The FAUD recognized the danger posed by National Socialism at a very early point and responded by preparing for illegal, underground activity. At the last Congress of the FAUD in Easter of 1932 concrete plans were laid down. The Geschäftskommission would be removed to Erfurt and the local associations would, if at all possible, dissolve themselves before any ban was enacted. Small, trusted circles [of FAUD members] were to set up a network to enable further nationwide operations.

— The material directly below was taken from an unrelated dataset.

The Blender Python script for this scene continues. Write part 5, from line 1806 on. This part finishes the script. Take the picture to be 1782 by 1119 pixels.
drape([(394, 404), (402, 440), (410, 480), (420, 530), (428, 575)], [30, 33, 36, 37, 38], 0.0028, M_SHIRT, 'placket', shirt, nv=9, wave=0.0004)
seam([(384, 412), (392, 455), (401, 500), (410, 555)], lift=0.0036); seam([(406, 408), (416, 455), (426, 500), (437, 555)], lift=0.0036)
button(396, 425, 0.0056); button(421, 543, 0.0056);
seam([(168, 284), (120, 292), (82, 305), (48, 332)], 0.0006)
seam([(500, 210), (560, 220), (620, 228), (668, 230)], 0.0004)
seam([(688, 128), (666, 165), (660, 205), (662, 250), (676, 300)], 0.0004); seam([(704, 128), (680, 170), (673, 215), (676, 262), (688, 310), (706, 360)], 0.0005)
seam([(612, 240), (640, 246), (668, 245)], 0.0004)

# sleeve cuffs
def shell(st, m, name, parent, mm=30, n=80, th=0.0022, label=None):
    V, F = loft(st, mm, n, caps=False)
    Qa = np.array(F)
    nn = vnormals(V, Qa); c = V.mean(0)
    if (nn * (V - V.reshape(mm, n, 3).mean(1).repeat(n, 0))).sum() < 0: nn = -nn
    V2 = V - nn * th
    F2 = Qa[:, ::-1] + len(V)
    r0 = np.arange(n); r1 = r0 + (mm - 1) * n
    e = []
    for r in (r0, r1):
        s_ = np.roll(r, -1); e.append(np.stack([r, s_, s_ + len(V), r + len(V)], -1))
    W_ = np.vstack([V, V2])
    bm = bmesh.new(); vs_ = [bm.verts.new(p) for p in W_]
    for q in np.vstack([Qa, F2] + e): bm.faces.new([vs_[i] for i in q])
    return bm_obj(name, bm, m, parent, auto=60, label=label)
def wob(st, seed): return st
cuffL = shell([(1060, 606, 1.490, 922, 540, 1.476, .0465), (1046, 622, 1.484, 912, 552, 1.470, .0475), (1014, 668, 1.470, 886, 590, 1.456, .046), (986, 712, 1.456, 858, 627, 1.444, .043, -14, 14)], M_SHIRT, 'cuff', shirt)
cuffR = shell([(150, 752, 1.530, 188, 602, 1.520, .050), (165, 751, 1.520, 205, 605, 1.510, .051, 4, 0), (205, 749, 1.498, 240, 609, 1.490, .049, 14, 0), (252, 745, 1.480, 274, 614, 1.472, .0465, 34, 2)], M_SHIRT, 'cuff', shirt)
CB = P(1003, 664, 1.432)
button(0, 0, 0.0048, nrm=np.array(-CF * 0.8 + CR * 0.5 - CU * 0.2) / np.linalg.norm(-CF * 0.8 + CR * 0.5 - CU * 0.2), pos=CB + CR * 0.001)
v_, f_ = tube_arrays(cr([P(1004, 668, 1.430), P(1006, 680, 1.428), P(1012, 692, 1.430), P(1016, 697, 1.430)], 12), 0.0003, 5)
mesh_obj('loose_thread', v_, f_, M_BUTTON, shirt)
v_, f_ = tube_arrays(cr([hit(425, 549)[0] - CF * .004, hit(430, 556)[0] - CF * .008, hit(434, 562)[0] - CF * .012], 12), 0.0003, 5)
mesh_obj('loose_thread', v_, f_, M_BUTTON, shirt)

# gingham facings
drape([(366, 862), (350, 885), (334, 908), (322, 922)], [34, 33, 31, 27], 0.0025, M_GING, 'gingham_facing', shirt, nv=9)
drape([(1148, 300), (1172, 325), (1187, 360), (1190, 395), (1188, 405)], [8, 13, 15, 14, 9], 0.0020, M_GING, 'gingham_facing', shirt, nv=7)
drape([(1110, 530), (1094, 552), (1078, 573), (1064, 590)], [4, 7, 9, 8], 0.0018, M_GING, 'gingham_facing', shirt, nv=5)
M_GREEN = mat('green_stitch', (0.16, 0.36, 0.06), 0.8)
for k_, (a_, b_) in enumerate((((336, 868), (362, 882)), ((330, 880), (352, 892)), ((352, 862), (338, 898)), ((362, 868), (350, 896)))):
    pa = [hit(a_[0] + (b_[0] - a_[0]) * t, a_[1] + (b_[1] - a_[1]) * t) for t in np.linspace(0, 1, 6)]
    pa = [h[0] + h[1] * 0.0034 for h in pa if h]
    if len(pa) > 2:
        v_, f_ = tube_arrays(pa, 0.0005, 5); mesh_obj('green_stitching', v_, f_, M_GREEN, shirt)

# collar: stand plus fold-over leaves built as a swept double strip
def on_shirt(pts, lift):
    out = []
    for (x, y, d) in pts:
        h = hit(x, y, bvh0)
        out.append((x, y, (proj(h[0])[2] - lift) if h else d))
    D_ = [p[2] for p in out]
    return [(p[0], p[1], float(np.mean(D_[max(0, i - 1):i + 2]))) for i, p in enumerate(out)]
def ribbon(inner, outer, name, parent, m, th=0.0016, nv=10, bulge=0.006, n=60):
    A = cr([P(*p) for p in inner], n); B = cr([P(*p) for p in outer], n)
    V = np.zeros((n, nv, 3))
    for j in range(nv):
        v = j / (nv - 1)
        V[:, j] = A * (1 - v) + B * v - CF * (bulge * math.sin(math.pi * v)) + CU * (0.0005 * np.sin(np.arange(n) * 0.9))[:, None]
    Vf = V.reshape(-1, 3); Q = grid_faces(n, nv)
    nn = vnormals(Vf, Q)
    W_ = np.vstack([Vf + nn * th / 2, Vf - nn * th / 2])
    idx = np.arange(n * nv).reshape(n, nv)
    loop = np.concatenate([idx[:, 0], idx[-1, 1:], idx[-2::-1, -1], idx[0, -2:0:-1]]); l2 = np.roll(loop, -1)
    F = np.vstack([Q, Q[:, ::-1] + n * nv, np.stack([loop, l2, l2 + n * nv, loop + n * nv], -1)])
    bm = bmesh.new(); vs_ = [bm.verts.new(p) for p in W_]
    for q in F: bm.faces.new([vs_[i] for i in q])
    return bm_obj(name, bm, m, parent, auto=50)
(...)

In 1933 the FAUD was banned and in March of that year the Berlin office of the Geschäftskommission was searched and a number of functionaries taken into police custody. The union members either joined undeground organizations or emigrated. The underground leadership of the FAUD was eventually moved from Erfurt to Leipzig. In 1936-37 the FAUD launched its resistance efforts while those who had emigrated to Spain came together to form the Gruppe DAS (German Anarcho-Syndicalists), which was an active participant in the Spanish Revolution.
Following the Second World War those Anarcho-syndicalists that had stayed in Germany established the “Federation of Libertarian Socialists” (FFS), which discarded industrial organizing in favour of operating as an “organization of ideas” that attempted to spread libertarian concepts in city and factory councils, as well as in cultural organizations. The FFS published a magazine called “The Free Society,” which reflected the maturity and experience of the movement’s best members. Most of the FFS-Groups dissolved themselves in the 1950s owing to their inability to attract younger members. Those that remained, such as Augustin Souchy and Will Paul, still held interviews and publicized valuable memoirs. In the final years a number of biographies were published, among them those of Helmut Kirschey, Hans Schmitz and Kurt Wafner, who were youths at the start of the 1930s.